Gli ignavi: semplici timorosi o indifferenti per professione?

di Mitia Costa - 05/02/2023

Nella lettura dell’opera più famosa di Dante, la Divina Commedia, ci si imbatte nel canto III dell’Inferno nella figura degli “ignavi”, fantomatici esseri impossibilitati persino ad accedere all’Inferno tanto che vengono posti nell’Antinferno. Gli ignavi sono coloro che in vita non prendono posizione, non hanno una idea propria, ma seguono la corrente del più forte. Dante riserva il massimo disprezzo per questi uomini "mai stati vivi", "l’anime triste di coloro che visser sanza infamia e sanza lodo", uomini che non hanno scelto tra il Bene e il Male, una presa di posizione fondamentale per il poeta.

E oggi? Si può dire che l’ignavia esista ancora?

Magari non nei modi e nei termini usati da Dante nella sua opera, ma declinata in altri ambiti. Ai giorni nostri credo in pochi, oserei dire nessuno, coniugherebbe l’ignavia al tema teologico del dualismo tra Bene e Male, tra Dio e Lucifero, come aveva fatto invece Dante.
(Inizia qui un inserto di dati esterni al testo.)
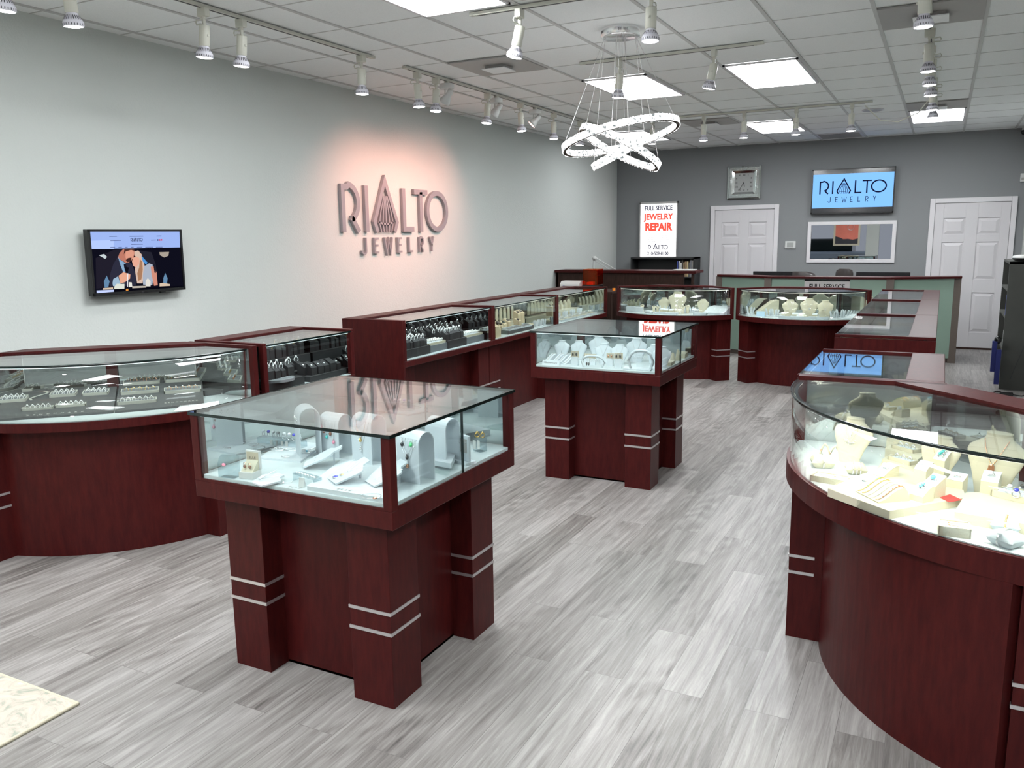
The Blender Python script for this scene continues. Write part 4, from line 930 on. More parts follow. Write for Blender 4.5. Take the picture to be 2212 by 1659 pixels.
# right shelving unit
t = thing('shelving_unit', 'tall dark grey shelving unit turned side on at the right edge', 'shelving', (.62, 9.98, 0)); gy_ = mat('dark grey laminate', (.06, .062, .056), .6, noise=.15, nscale=6); M['greylam'] = gy_
part('side_panel', MB().box(0, .32, 0, .025, 0, 1.335), gy_, t); part('side_panel', MB().box(0, .32, .92, .945, 0, 1.335), gy_, t); part('back_panel', MB().box(.305, .32, .025, .92, 0, 1.335), gy_, t); part('top_panel', MB().box(0, .32, 0, .945, 1.31, 1.335), gy_, t)
for z in (.08, .42, .76, 1.04): part('shelf', MB().box(.0, .305, .025, .92, z-.012, z+.012), gy_, t)
part('scratch', MB().ribbon([(.29, 1.0), (.26, .8), (.22, .62), (.19, .45), (.12, .2), (.10, .12)], .004, -.0012, 0), M['slot'], t, label='thin dark crack line down the side panel')
sh = [('blue', (.02, .05, .3), .775, .20, .03), ('yellow', (.6, .55, .05), .775, .17, .07), ('blue', (.02, .06, .35), .775, .21, .11), ('teal', (.02, .2, .22), .435, .22, .05), ('white', (.6, .62, .62), .435, .18, .11), ('cream', (.5, .5, .42), 1.055, .21, .06)]
for i, (nm, c, z, h, y) in enumerate(sh):
    solo('box_file', MB().box(0, .22, 0, .035, 0, h), mat('file '+nm, c, .5), ['blue file at the front of the middle shelf', 'yellow spined file in the middle of the shelving', 'dark blue file behind the yellow one', 'teal file on the low shelf of the unit', 'white box on the low shelf of the unit', 'pale cream file on the top shelf of the unit'][i], 'file', (.625, 9.98+y, z+.0))
solo('round_appliance', MB().lathe([(.001, 0), (.12, 0), (.15, .02), (.155, .035)], 28).lathe([(.155, .035), (.15, .055), (.10, .066), (.001, .07)], 28, mi=1), [M['blackpl'], M['whitepl']], 'round white and black device on top of the grey shelving unit', 'appliance', (.80, 10.15, 1.335))
for x, y, z0, h, nm in ((.545, 9.90, .20, .32, 'rear'), (.585, 9.86, .075, .36, 'front')):
    solo('hanging_folder', MB().box(-.022, .022, -.03, .03, 0, h).box(-.023, .023, -.0, .031, h*.7, h*.72), mat('navy cover', (.012, .02, .16), .5), 'navy blue tall folder hanging at the edge of the grey shelving, '+nm+' one', 'folder', (x, y, z0))
solo('umbrella_handle', MB().ball((0, 0, .53), .035, sz=1.2), M['blackpl'], 'black rounded handle above the navy folders', 'handle', (.57, 9.9, 0))
t = thing('power_adapter', 'black power adapter with cord on the floor by the grey shelving', 'adapter', (.66, 9.62, 0))
part('brick', MB().box(-.05, .07, -.03, .03, 0, .03), M['blackpl'], t, .004); part('cable', MB().tube([(-.05, 0, .012), (-.10, .06, .008), (-.08, .16, .008), (-.03, .2, .008)], .005, 6).tube([(.07, 0, .012), (.14, -.02, .008), (.2, .06, .008), (.26, .0, .008)], .005, 6), M['blackpl'], t)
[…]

Ma se provassimo a mettere in relazione l’ignavia e la nostra quotidianità? O il mondo della politica?

Illustrazione del miniaturista Priamo della Quercia, XV sec




  " Se non ti occupi di politica, sarà la
      politica ad occuparsi di te "

Proprio trattando quest'ultima, quante volte ci si sottrae dal parteggiare per l'una o per l’altra fazione, se non direttamente per il singolo individuo, per evitare conseguenze, per avere dei vantaggi pratici o semplicemente per l’imbarazzo che qualcuno potrebbe provare nel pensarla diversamente. “Chissà come la penserà l’altro”, “E se poi mi prendono di mira?”, “Meglio che taccia, altrimenti ci saranno sicuramente delle conseguenze”: frasi che sono spesso preoccupazioni banali se paragonate a quello che per esempio hanno vissuto i nostri genitori o i nostri nonni durante il Fascismo, periodo in cui ciò che si pensava non poteva essere espresso. Neppure io sono stato da meno: per anni ho ritenuto opportuno, quasi fosse necessario farlo, celare dietro l’indifferenza le mie idee e in genere ciò che pensavo (sempre politicamente parlando) per timore di quello che mi sarebbe potuto accadere e di quello che gli altri avrebbero potuto pensare di me in seguito. 

Oltre alla politica l’ignavia si può trovare anche in altri contesti, per esempio a scuola o nelle azioni quotidiane. È ignavo lo studente che studia solo il minimo indispensabile per raggiungere la sufficienza, procrastinando sino all'ultimo giorno utile l’apertura del libro. È ignavo chi non esprime un’opinione, fin quando non è evidente la soluzione migliore, in modo da avere tutti dalla sua parte. È ignavo anche chi non si reca a votare giustificando il gesto con la frase più usata del movimento astensionista: “Tanto non cambierà mai niente”, frase di fatto fine a sé stessa. Ed ecco che la Divina Commedia, da tanti studenti mal considerata, torna a rivelarsi attuale ed utile. Generazioni di giovani impassibili, indifferenti davanti alle notizie e ai fatti di attualità, alle dinamiche che toccano dai palazzi comunali e le associazioni locali alle realtà più grandi come i palazzi di potere nazionale e internazionale.

 “Ma sì, tanto la politica è roba per anziani, noi giovani non c’entriamo niente”, “A che serve prendere posizione se poi hai tutti contro?”, “Perché votare se poi fanno quello che vogliono e non pensano minimamente a noi giovani?”: a mio avviso sono sterili argomentazioni sempre pronte a giustificare l’indolenza, o meglio l’ignavia.

“[...] L’indifferenza è il peso morto della storia. L’indifferenza opera potentemente nella storia. Opera passivamente, ma opera. È la fatalità; è ciò su cui non si può contare; è ciò che sconvolge i programmi, che rovescia i piani meglio costruiti; è la materia bruta che strozza l’intelligenza. [...] Sono partigiano, vivo, sento nelle coscienze della mia parte già pulsare l’attività della città futura che la mia parte sta costruendo. E in essa la catena sociale non pesa su pochi, in essa ogni cosa che succede non è dovuta al caso, alla fatalità, ma è intelligente opera dei cittadini. Non c’è in essa nessuno che stia alla finestra a guardare mentre i pochi si sacrificano, si svenano. Vivo, sono partigiano. Perciò odio chi non parteggia, odio gli indifferenti.”.